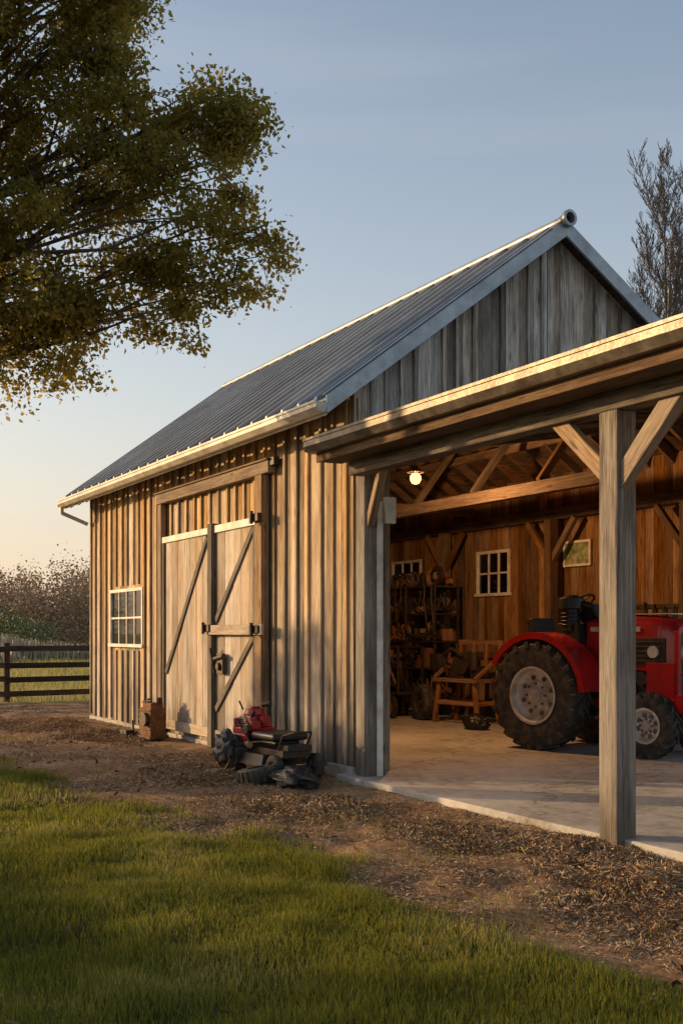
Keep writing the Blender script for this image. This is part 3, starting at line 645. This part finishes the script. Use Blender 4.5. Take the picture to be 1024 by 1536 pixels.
for i in range(24):
    a=2*math.pi*i/24; s.box((math.cos(a)*.25,math.sin(a)*.25,0),(.02,.035,.13),0,Matrix.Rotation(a,3,'Z'))
o=s.obj('tyre_ring',['rubber'],bt,smooth=True); bt.rotation_euler=(R(8),R(-6),0)
en=empty('rusty_engine',(-5.28,-.44,-.02),R(10))
s=MB(); s.box((0,0,.26),(.34,.26,.42)); s.box((0,0,.50),(.26,.2,.08)); s.box((-.02,0,.04),(.44,.32,.05)); s.cyl((-.1,0,.54),(-.1,0,.60),.04,n=10)
for k in range(5): s.b6(-.175,.175,-.145,-.132,.14+k*.07,.165+k*.07)
s.obj('block',['rust'],en,bevel=.012)
s=MB(); s.cyl((.05,-.12,.3),(.05,-.2,.3),.10,n=18); s.cyl((-.24,0,.12),(-.24,0,.36),.035,n=8); s.cyl((-.24,0,.35),(-.1,0,.42),.03,n=8); s.cyl((.1,.05,.54),(.1,.05,.62),.05,n=12); s.cyl((-.14,-.1,.55),(.14,-.1,.58),.012,n=6)
s.cyl((-.3,-.15,.04),(-.55,-.1,.05),.05,n=10); s.box((-.42,-.2,.06),(.2,.14,.12)); s.cyl((-.5,-.05,.02),(-.62,-.0,.24),.02,n=8); s.path([(-.3,-.2,.05),(-.6,-.24,.03),(-.75,-.12,.03),(-.6,0,.04),(-.4,-.05,.08)],.02,7)
s.obj('fittings',['iron'],en,bevel=.006)
# ------------------------------------------------------------------ interior objects
sh=empty('storage_shelf',(-7.35,5.5,.03))
s=MB()
for x in(-1.0,0.05,1.0):
    for y in(-.25,.25): s.b6(x-.02,x+.02,y-.02,y+.02,0,2.5)
for z in(.35,.85,1.35,1.85,2.35): s.b6(-1.03,1.03,-.28,.28,z,z+.03)
s.obj('rack',['iron'],sh,bevel=.004)
s=MB(); r=random.Random(5)
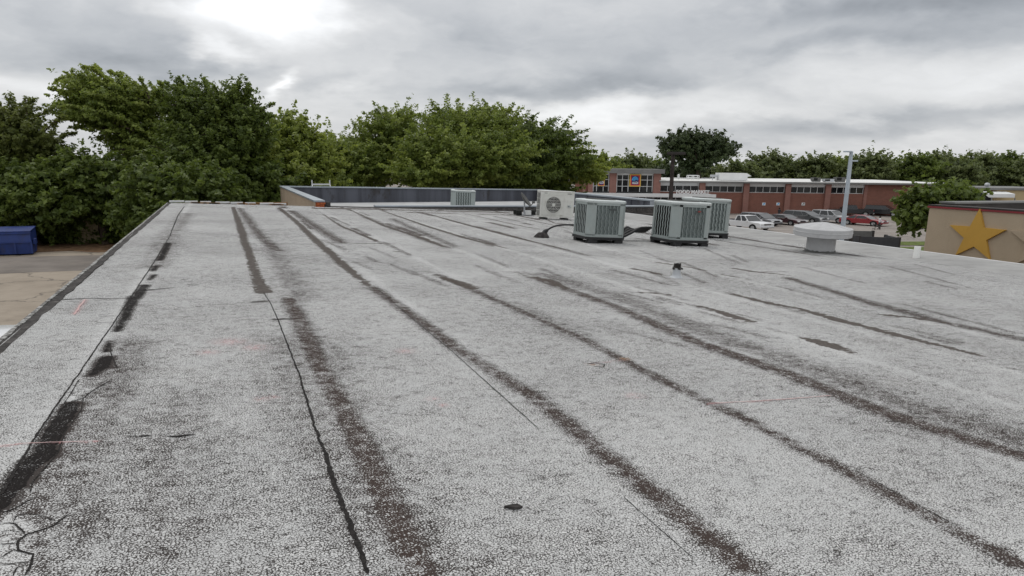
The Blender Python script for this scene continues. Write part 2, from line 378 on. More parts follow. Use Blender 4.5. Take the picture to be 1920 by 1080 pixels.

▬▬▬▬▬▬

Required task -> Print the records word for word and exclude any picture they hold.

Output for this exercise ->
Keep writing the Blender script for this image. This is part 3, starting at line 645. This part finishes the script. Use Blender 4.5. Take the picture to be 1024 by 1536 pixels.
for i in range(24):
    a=2*math.pi*i/24; s.box((math.cos(a)*.25,math.sin(a)*.25,0),(.02,.035,.13),0,Matrix.Rotation(a,3,'Z'))
o=s.obj('tyre_ring',['rubber'],bt,smooth=True); bt.rotation_euler=(R(8),R(-6),0)
en=empty('rusty_engine',(-5.28,-.44,-.02),R(10))
s=MB(); s.box((0,0,.26),(.34,.26,.42)); s.box((0,0,.50),(.26,.2,.08)); s.box((-.02,0,.04),(.44,.32,.05)); s.cyl((-.1,0,.54),(-.1,0,.60),.04,n=10)
for k in range(5): s.b6(-.175,.175,-.145,-.132,.14+k*.07,.165+k*.07)
s.obj('block',['rust'],en,bevel=.012)
s=MB(); s.cyl((.05,-.12,.3),(.05,-.2,.3),.10,n=18); s.cyl((-.24,0,.12),(-.24,0,.36),.035,n=8); s.cyl((-.24,0,.35),(-.1,0,.42),.03,n=8); s.cyl((.1,.05,.54),(.1,.05,.62),.05,n=12); s.cyl((-.14,-.1,.55),(.14,-.1,.58),.012,n=6)
s.cyl((-.3,-.15,.04),(-.55,-.1,.05),.05,n=10); s.box((-.42,-.2,.06),(.2,.14,.12)); s.cyl((-.5,-.05,.02),(-.62,-.0,.24),.02,n=8); s.path([(-.3,-.2,.05),(-.6,-.24,.03),(-.75,-.12,.03),(-.6,0,.04),(-.4,-.05,.08)],.02,7)
s.obj('fittings',['iron'],en,bevel=.006)
# ------------------------------------------------------------------ interior objects
sh=empty('storage_shelf',(-7.35,5.5,.03))
s=MB()
for x in(-1.0,0.05,1.0):
    for y in(-.25,.25): s.b6(x-.02,x+.02,y-.02,y+.02,0,2.5)
for z in(.35,.85,1.35,1.85,2.35): s.b6(-1.03,1.03,-.28,.28,z,z+.03)
s.obj('rack',['iron'],sh,bevel=.004)
s=MB(); r=random.Random(5)
The Blender Python script for this scene continues. Write part 2, from line 378 on. More parts follow. Use Blender 4.5. Take the picture to be 1920 by 1080 pixels.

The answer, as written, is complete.